Nasıl hukuki krizler daha sonra toplumsal kırılmalara, psikolojik kopuşlara neden oluyorsa, dış politikadaki krizler de eğer sadece yönetme ve faydalanma bakış açısı ile hareket edilirse bölgesel çatışmalara dönüşür. Bugün Kıbrıs sorununun çözümsüzlüğünün önümüze gelişi Doğu Akdeniz’de tatbikat, petrol arama çalışmaları ve bunun bir bölgesel çatışmaya dönüşme potansiyelidir. Suriye’deki krizin yönetilme biçimi bölgesel savaşlara dönüşme potansiyelini taşıyor. Sorunlardan azami fayda elde edilmesi anlayışı ile değil sorunların çözülmesi anlayışı ile hareket edilmesi gerekiyor.

'CEZAEVİ YAPARAK MI İŞSİZLİĞİ ÇÖZECEKSİNİZ?'

TÜİK rakamları gösteriyor ki TÜFE’de yıllık yüzde 25 ÜFE’de 45’i bulmuş durumdayız. Ortada bir öngörü var mı? Hayır.

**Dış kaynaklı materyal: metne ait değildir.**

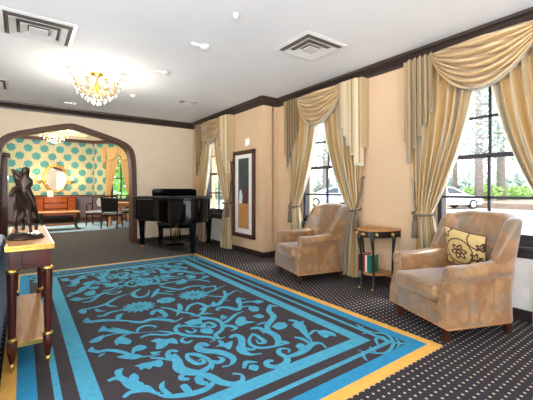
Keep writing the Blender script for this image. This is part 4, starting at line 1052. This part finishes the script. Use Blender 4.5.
for x in (-1, 1):
    for y in (-1, 1): bevel(MB().box(x*.43-.04, y*.25-.04, 0, x*.43+.04, y*.25+.04, .72).build('leg', M['oak'], dt), .006)
ac = thing('tall_cabinet', 'tall mahogany cabinet with cornice at the left side of the arch', 'cabinet', (-.62, 8.62, 0))
MB().box(-.50, -.22, .08, .38, .25, 1.84).build('body', M['mahog'], ac); bevel(MB().box(-.54, -.26, 1.84, .42, .28, 1.92).build('cornice', M['mahog'], ac), .02)
MB().box(-.52, -.24, 0, .40, .27, .09).build('plinth', M['mahog'], ac)
for x0_, x1_ in ((-.48, -.07), (-.05, .36)):
    d_ = bevel(MB().box(x0_, -.24, .12, x1_, -.22, 1.80).build('door', M['mahog'], ac), .006)
    MB().box(x0_+.06, -.248, .2, x1_-.06, -.24, 1.72).build('door_panel', M['mahog'], d_)
    kx = x1_-.03 if x0_ < -.3 else x1_-.04
    MB().tube([(kx-.04, -.27, 1.12), (kx+.04, -.27, 1.12)], .012, 8).build('handle', M['brass'], d_, True)
fcx, fcy = at(50, 125, 3.08)
chandelier('crystal chandelier hanging in the room beyond the arch', (.75, 11.6, H2), .42, .50, dens=.9, power=130)

# ------------------------------------------------------------ outdoors
struct(MB().box(XM+.3, -40, -.25, 90, 7.6, -.13).box(XM+.3, 7.6, -.25, 90, 90, -.13).build('ground', M['ground']))
o = MB().box(26, -30, -.13, 60, 60, .25).build('planting_bed', M['mulch']); struct(o)
def foliage(m, c, r, n, s, rnd):
    for _ in range(n):
        d = Vector((rnd.gauss(0, 1), rnd.gauss(0, 1), rnd.gauss(0, 1))).normalized()*(rnd.random()**.4)
        p = Vector(c)+Vector((d.x*r[0], d.y*r[1], d.z*r[2])); a = Vector((rnd.gauss(0, 1), rnd.gauss(0, 1), rnd.gauss(0, 1))).normalized(); b = a.orthogonal().normalized()
        k = s*(.6+.8*rnd.random()); m.add([p-a*k, p+b*k*.6, p+a*k, p-b*k*.6], [(0, 1, 2, 3)])
def tree(x, y, h, r, crown_r, z0=.25, label='', mat='pine', low=.35, dens=900, s=.28, grp='pines beyond the parking area'):
    t = thing('tree', label, 'tree', (x, y, z0), 0, grp); rnd = random.Random(int(x*31+y*17))
    m = MB().tube([(0, 0, 0), (.05, .03, h*.4), (0, .1, h)], [r, r*.8, r*.25], 10)
    for k in range(7):
        a = rnd.random()*6.28; zz = h*(low+(.95-low)*k/7); m.tube([(0, 0, zz), (cos(a)*crown_r*.7, sin(a)*crown_r*.7, zz+.5)], [r*.3, r*.08], 6)
    m.build('trunk', M['bark'], t, True)
    f = MB()
    for k in range(9):
        zz = h*(low+(1-low)*(k+.5)/9); rr = crown_r*(1-.6*k/9)
        foliage(f, (rnd.uniform(-.3, .3)*rr, rnd.uniform(-.3, .3)*rr, zz), (rr, rr, h*.07), dens//9, s, rnd)
    f.build('foliage', M[mat], t, fix=False); return t
def polar(px, d, z=None):   # place something seen at a bearing, d metres along the view axis
    u = (px-266.5)*d/F; return (u*CC+d*SS, -u*SS+d*CC)
tl = ['pine trunk nearest the window mullion behind the near armchair', 'pine trunk right of the mullion behind the near armchair', 'pine tree seen at the left of the near window', 'pine tree seen through the middle window', 'pine tree left in the middle window', 'pine tree seen through the window by the piano', 'pine at the right edge of the near window']
for (px, d, h, r, cr), lab in zip(((479, 27, 14, .33, 4.2), (501, 29, 15, .36, 4.4), (455, 34, 12, .25, 5), (325, 36, 12, .3, 6), (300, 38, 13, .3, 6), (213, 34, 12, .3, 6), (535, 32, 14, .3, 5)), tl):
    x, y = polar(px, d); tree(x, y, h, r, cr, label=lab, low=.26, dens=2400, s=.17)
def shrub(px, d, r, h, lab, z0=.25):
    x, y = polar(px, d); f = MB(); rnd = random.Random(px); foliage(f, (0, 0, h*.5), (r, r, h*.5), 500, .13, rnd)
    for k in range(5): f.tube([(0, 0, -.0), (rnd.uniform(-r, r)*.6, rnd.uniform(-r, r)*.6, h*.7)], .02, 5)
    o = f.build('shrub', M['hedge'], fix=False); o.location = (x, y, z0); tag(o, lab, 'shrub', 'bright shrubs in the planting bed')
shrub(487, 28, 1.2, 1.5, 'yellow-green shrub right beside the mullion of the near window'); shrub(474, 30, 1.1, 1.2, 'yellow-green shrub between car and mullion'); shrub(515, 30, 1.4, 1.3, 'green shrub at the right of the near window')
hd = MB(); rnd = random.Random(3)
for k in range(40):
    x, y = polar(195+k*10, 44); foliage(hd, (x, y, 1.6), (3.2, 3.2, 2.2), 200, .34, rnd)
tag(hd.build('hedge_bank', M['pine'], fix=False), 'hazy green bank of foliage beyond the parking area', 'hedge', kind='stuff')

def car(label, loc, rz, paint):
    t = thing('car', label, 'car', loc, rz, 'cars parked outside')   # nose towards +x
    m = MB(); body = [(-2.2, .35), (-2.25, .75), (-2.15, .98), (-1.6, 1.02), (.9, .98), (1.75, .86), (2.2, .68), (2.28, .42), (2.1, .28), (-2.1, .28)]
    m.prism(body, -.86, .86, 'y'); bevel(m.build('body', paint, t, False), .09, 4)
    m = MB(); lo_ = [(-2.0, .98), (1.15, .95)]; 
    def sec(y, k): return [(-2.0*1, y, .98), (-1.35, y*k, 1.42), (-.7, y*k, 1.5), (.0, y*k, 1.46), (1.15, y, .95)]
    a, b = sec(-.80, .76), sec(.80, .76); m.add(a+b, [(0, 1, 2, 3, 4), (9, 8, 7, 6, 5)]+[(i, i+5, i+6, i+1) for i in range(4)]); m.m[2+0] = 0
    m.build('cabin', [paint], t, False)
    g_ = MB()
    for s in (-1, 1):
        g_.add([(-1.55, s*.775, 1.06), (-1.2, s*.66, 1.36), (-.55, s*.635, 1.43), (-.55, s*.775, 1.04)], [(0, 1, 2, 3)]); g_.add([(-.48, s*.775, 1.04), (-.48, s*.635, 1.43), (.0, s*.645, 1.4), (.8, s*.775, 1.02)], [(0, 1, 2, 3)])
    g_.add([(.14, -.58, 1.42), (.14, .58, 1.42), (1.1, .72, .985), (1.1, -.72, .985)], [(0, 1, 2, 3)]); g_.add([(-1.42, -.56, 1.4), (-1.42, .56, 1.4), (-1.96, .7, 1.02), (-1.96, -.7, 1.02)], [(0, 1, 2, 3)])
    g2 = g_.build('side_windows', M['carglass'], t, fix=False); solid(g2, .03)
    for x in (-1.35, 1.4):
        for s in (-1, 1):
            w_ = MB().tube([(x, s*.70, .33), (x, s*.89, .33)], .33, 20); o_ = w_.build('wheel', M['tyre'], t, 'auto'); MB().tube([(x, s*.89, .33), (x, s*.90, .33)], .2, 16).build('hub_cap', M['grille'], o_)
    return t
x, y = polar(446, 23); car('white sedan parked outside the near window', (x, y, -.13), math.radians(-22), M['carwhite'])
x, y = polar(330, 27); car('silver sedan parked outside the middle window', (x, y, -.13), math.radians(150), M['carsilver'])
# greenery outside the far room window
for k, (dx, dy) in enumerate(((5.2, 15.8), (4.2, 17.2), (6.4, 15.2))):
    tree(dx, dy, 4.5, .12, 1.6, z0=-.13, label=['leafy tree right outside the window beyond the arch', 'leafy tree farther left outside the window beyond the arch', 'leafy tree farther right outside the window beyond the arch'][k], mat='leafg', low=.1, dens=2200, s=.13, grp='garden trees behind the far room')

# ------------------------------------------------------------ light
w = bpy.data.worlds.new('World'); sc.world = w; w.use_nodes = True; nt = w.node_tree
bg = nt.nodes['Background']
tc = N(nt, 'ShaderNodeTexCoord'); sx = N(nt, 'ShaderNodeSeparateXYZ'); nt.links.new(tc.outputs['Generated'], sx.inputs[0])
r = N(nt, 'ShaderNodeValToRGB'); nt.links.new(math_n(nt, 'MULTIPLY_ADD', sx.outputs[2], .5, .5), r.inputs[0])
r.color_ramp.elements[0].color = (3.9, 3.95, 4.1, 1); r.color_ramp.elements[0].position = .4; r.color_ramp.elements[1].color = (1.15, 1.28, 1.45, 1); r.color_ramp.elements[1].position = .8
e = r.color_ramp.elements.new(.5); e.color = (1.05, 1.07, 1.12, 1)
nt.links.new(r.outputs[0], bg.inputs[0]); bg.inputs[1].default_value = 2.2
s = bpy.data.lights.new('sun', 'SUN'); s.energy = 3.0; s.angle = math.radians(6); s.color = (1, .96, .9)
so = bpy.data.objects.new('sun', s); col.objects.link(so); so.rotation_euler = (math.radians(30), math.radians(18), math.radians(20)); 
for X, c in ((XM, W3C), (XM, W2C), (XR, W1C)):
    l = bpy.data.lights.new('window_portal', 'AREA'); l.shape = 'RECTANGLE'; l.size = 1.74; l.size_y = .98; l.cycles.is_portal = True
    lo = bpy.data.objects.new('window_portal', l); col.objects.link(lo); lo.location = (X+.16, c, 1.55); lo.rotation_euler = (0, math.radians(90), 0)

# ------------------------------------------------------------ camera
cam = bpy.data.cameras.new('camera'); cam.sensor_width = 36; cam.lens = F/533*36; cam.shift_y = -(200-YH)/533; cam.clip_start = .05; cam.clip_end = 300
co = bpy.data.objects.new('camera', cam); col.objects.link(co); co.location = (0, 0, EYE); co.rotation_euler = (PI/2, 0, -TH)
sc.camera = co
sc.view_settings.view_transform = 'Standard'; sc.view_settings.look = 'None'; sc.view_settings.gamma = 1; sc.view_settings.exposure = .86
try: sc.view_settings.use_curve_mapping = False
except Exception: pass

Sonunu öngöremiyorsunuz, beklentileri tutturamıyorsunuz ama sorunu çözebileceğinizi düşünüyorsunuz. Nasıl çözeceksiniz? İşsizlik ve enflasyon birlikte seyir ettiğinde Yozgat’a 4 bin kişilik cezaevi yaparak mı işsizlik ve enflasyon sorununu çözeceksiniz? Bu anlayış sorunu çözmek bir yana daha toplumsal bir kaosa dönüştürme potansiyeli taşıyor.

Çok net biçimde soruyoruz. Üretici Fiyat Endeksi’nin resmi rakamlara göre yüzde 45’le açıklandığı bir yerde üretici nasıl ayakta duracak?

Elbette ki biz dış politikadaki krizin de ekonomik krizin de, hukuk krizinin de bir yönetim anlayışından kaynaklandığını düşünüyoruz.

SAYIŞTAY'A NE GEREK VAR?

Ne yazık ki basında zayıf da olsa Sayıştay Raporları’nı okuyoruz. Türkiye’nin kendisine sorması gerekiyor. Sayıştay Raporları hiçbir idari soruşturma gerektirmiyorsa, Meclis’in Sayıştay Raporları’ndan hareketle etkin bir araştırma yapması ihtiyacı duyulmayacaksa Sayıştay’a ne gerek var?

'OLDU OLACAK İHRAÇ EDİLENLERİ GÖMÜN!'

Kamuoyuna Sağlıkta Şiddet Yasası diye sunulan ve hekimler başta olmak üzere tüm sağlık çalışanlarının talep ettiği, bizim de değerli bulduğumuz, eksik de olsa önemsediğimiz sağlıkta şiddeti engelleyen çalışmanın yanına, KHK’lerle işinden olan sağlık emekçilerinin özel sektörde dahi çalışmasını engelleyen düzenlemenin konulmasını siyasi ahlak açısından nereye koyacağımızı bilmiyoruz. Bari oldu olacak KHK ile ihraç edilen insanları diri diri gömün!"